When I'm constructing a nonstandard model by by adding in a new constant symbol and invoking compactness, it feels much more like I'm adding in $c$ and "closing under Skolem functions" (at least symbolically) rather than recursively adding in new witnesses to existential statements, even though these seem like just two different descriptions of the same process.
I'm curious if there are any fiddly details in formalizing this approach. Are there any sources that describe this step of the Henkin construction in this way? How does one formalize this approach?
Let me point out that Henkin constants are just $0$-ary Skolem functions.
Given a formula $\varphi(x,y_1,\dots,y_n)$, a Skolem function for $\varphi$ is an $n$-ary function $f_\varphi$ such that $$\forall y_1,\dots,y_n\,(\exists x\, \varphi(x,y_1,\dots,y_n)\rightarrow \varphi(f(y_1,\dots,y_n),y_1,\dots,y_n)).$$
In the special case $n = 0$, we get a $0$-ary function symbol, i.e. a constant symbol $c_\varphi$, such that $$\exists x\, \varphi(x)\rightarrow \varphi(c_\varphi),$$ which is exactly a Henkin constant.
One interesting thing about the Henkin construction is that we can get away with only introducing $0$-ary Skolem functions, instead of fully Skolemizing. The reason is that in the model produced by the construction, every element is named by a constant symbol. So if we want a witness for the existential formula with parameters $\exists x\, \varphi(x,b_1,\dots,b_n)$, instead of applying a Skolem function $f_\varphi(b_1,\dots,b_n)$, we can instead find constants $c_1,\dots,c_n$ whose interpretations are $b_1,\dots,b_n$, and then use the Henkin constant for the sentence $\exists x\,\varphi(x,c_1,\dots,c_n)$.
If you're using a Henkin construction to prove the compactness theorem (as is done e.g. in Marker or Hodges), then you're free to go all the way to Skolemization. This won't make the proof any harder, because it's easy to show that if you take a finitely satisfiable theory $T$ and Skolemize, the result is still finitely satisfiable (since any model of a finite chunk of $T$ can be expanded by Skolem functions).

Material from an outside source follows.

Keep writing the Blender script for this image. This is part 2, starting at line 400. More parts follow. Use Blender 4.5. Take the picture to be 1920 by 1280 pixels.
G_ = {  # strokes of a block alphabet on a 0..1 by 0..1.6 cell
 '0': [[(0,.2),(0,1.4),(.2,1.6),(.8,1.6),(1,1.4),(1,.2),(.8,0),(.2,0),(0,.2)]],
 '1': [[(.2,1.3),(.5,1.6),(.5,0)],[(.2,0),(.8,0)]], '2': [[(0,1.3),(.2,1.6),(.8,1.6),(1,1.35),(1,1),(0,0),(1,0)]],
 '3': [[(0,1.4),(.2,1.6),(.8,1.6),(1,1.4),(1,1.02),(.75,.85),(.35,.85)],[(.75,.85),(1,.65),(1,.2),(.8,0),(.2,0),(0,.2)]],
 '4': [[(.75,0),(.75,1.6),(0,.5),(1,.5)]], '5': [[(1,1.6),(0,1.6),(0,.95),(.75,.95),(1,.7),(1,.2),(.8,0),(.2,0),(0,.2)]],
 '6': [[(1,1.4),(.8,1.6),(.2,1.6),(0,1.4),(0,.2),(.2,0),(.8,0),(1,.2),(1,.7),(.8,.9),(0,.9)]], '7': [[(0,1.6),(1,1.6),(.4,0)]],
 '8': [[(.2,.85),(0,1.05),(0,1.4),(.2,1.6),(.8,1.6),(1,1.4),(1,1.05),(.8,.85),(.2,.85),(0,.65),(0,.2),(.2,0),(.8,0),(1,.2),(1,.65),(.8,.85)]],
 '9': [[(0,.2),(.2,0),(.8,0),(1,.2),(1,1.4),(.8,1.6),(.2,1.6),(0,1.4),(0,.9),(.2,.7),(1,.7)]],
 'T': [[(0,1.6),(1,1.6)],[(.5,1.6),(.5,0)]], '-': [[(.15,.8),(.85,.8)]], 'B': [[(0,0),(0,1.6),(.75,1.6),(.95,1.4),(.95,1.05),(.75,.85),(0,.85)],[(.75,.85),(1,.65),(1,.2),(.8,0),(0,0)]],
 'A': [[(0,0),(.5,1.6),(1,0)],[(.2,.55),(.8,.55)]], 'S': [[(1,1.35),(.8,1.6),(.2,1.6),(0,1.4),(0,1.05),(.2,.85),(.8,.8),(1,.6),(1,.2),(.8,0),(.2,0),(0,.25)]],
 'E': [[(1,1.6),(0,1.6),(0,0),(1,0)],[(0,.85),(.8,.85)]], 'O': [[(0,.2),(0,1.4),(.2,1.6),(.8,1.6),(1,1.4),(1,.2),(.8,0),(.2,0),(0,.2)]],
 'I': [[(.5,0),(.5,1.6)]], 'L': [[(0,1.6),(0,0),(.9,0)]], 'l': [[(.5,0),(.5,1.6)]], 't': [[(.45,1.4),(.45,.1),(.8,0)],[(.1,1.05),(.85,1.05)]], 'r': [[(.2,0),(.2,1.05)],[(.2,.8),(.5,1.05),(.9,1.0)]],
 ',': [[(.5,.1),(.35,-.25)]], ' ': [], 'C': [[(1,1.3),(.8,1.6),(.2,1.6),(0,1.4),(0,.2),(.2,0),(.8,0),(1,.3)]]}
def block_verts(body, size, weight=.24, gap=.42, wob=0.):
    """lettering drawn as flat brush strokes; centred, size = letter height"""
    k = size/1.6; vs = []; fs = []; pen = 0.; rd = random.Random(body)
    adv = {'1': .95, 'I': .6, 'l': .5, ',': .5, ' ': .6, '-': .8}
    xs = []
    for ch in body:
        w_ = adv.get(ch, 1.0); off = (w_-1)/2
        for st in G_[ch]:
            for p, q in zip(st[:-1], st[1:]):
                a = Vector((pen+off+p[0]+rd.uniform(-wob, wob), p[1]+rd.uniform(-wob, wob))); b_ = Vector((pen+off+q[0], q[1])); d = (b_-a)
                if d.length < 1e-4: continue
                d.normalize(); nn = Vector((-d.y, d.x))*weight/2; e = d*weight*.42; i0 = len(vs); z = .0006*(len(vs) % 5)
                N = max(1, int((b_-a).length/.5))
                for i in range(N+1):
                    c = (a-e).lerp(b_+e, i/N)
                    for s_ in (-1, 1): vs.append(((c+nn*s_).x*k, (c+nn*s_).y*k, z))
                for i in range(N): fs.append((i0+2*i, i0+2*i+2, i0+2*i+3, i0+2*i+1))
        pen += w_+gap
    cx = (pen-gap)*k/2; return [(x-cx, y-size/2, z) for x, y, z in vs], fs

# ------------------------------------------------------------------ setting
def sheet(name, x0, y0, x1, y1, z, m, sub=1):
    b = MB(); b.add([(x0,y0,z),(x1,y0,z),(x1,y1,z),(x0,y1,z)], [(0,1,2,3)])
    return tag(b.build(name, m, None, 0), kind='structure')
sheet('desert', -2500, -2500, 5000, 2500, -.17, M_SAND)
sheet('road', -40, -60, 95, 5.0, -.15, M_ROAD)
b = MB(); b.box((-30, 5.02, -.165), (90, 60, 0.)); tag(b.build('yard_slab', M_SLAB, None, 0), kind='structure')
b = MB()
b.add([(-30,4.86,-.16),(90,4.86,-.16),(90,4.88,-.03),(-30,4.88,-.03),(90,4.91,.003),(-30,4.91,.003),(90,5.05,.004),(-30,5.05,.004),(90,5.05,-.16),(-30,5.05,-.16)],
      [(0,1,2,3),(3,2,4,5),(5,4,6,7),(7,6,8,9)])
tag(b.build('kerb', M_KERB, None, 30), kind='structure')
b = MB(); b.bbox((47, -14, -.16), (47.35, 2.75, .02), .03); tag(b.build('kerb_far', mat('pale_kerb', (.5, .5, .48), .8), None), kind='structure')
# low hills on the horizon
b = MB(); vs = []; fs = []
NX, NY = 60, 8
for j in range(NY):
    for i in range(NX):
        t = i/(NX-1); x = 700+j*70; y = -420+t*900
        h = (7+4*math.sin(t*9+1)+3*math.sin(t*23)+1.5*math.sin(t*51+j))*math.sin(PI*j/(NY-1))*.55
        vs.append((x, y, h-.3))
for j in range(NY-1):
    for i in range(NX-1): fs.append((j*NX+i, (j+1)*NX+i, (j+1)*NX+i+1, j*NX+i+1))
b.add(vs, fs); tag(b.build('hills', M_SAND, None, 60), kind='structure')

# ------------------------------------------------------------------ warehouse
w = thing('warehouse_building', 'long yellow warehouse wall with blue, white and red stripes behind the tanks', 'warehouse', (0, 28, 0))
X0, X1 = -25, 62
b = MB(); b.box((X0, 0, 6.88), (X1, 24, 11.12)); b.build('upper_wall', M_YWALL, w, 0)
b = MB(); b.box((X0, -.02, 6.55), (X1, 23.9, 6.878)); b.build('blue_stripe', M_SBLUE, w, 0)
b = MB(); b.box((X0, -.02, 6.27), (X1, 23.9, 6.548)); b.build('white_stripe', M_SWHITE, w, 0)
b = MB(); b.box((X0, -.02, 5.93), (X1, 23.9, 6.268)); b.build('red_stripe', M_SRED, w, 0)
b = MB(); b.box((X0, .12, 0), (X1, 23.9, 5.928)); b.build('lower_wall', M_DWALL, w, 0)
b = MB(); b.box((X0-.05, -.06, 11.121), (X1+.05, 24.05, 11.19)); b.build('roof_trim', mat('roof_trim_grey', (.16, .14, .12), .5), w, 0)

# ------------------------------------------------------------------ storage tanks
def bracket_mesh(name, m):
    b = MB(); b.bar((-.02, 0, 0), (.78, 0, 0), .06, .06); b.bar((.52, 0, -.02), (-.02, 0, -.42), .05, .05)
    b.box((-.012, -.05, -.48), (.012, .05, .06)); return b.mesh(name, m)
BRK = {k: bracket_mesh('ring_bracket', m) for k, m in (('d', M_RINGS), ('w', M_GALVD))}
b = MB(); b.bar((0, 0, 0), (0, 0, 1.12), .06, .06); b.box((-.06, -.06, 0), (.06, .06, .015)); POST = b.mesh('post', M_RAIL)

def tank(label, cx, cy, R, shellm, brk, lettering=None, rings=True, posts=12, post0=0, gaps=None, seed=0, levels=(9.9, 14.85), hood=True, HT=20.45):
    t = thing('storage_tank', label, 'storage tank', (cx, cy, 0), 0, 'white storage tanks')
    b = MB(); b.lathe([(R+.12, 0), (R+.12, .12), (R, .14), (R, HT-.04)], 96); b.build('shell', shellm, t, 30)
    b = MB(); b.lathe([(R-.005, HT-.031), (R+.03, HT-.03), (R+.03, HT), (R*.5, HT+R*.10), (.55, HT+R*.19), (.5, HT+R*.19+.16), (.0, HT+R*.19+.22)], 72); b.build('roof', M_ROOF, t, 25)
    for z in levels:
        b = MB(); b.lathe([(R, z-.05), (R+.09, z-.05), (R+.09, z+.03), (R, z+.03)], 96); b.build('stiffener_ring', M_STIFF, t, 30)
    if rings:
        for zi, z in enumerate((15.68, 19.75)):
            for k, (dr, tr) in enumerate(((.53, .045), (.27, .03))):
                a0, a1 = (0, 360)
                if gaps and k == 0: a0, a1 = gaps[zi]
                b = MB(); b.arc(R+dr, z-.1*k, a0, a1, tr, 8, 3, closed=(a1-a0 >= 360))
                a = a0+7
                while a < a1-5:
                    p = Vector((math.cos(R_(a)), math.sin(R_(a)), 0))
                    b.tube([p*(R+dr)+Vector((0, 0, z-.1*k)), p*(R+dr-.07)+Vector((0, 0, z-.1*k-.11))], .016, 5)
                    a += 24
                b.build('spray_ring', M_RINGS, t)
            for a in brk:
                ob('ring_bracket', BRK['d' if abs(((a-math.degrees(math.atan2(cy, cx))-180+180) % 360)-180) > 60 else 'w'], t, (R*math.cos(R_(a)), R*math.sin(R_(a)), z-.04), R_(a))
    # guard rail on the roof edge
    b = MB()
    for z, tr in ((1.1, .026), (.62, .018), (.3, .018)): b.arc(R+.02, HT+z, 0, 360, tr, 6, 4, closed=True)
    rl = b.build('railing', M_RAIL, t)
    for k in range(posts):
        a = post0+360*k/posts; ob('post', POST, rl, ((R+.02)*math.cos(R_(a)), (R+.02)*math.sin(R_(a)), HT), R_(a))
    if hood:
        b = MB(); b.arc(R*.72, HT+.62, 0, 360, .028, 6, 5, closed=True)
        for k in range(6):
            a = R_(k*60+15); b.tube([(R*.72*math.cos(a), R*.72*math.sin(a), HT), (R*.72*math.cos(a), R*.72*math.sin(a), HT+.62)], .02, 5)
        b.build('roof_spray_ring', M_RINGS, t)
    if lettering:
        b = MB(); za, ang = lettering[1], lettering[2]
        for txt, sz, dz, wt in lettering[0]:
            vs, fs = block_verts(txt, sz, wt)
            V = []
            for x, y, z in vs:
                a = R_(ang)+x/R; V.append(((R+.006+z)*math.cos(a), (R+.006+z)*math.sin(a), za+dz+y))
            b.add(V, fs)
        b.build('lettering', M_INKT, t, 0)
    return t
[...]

On the other hand, if you're using a Henkin construction to prove the completeness theorem, I think there's a real benefit to using Henkin constants instead of Skolem functions. The key step is proving that if $T$ is a consistent theory (i.e. it doesn't prove $\bot$), then the Henkinization/Skolemization of $T$ is still consistent. In this step, we have to think about the details of how our proof system works, and it's more convenient if we only have to deal with the axioms for Henkin constants, rather than the more complicated axioms for Skolem functions.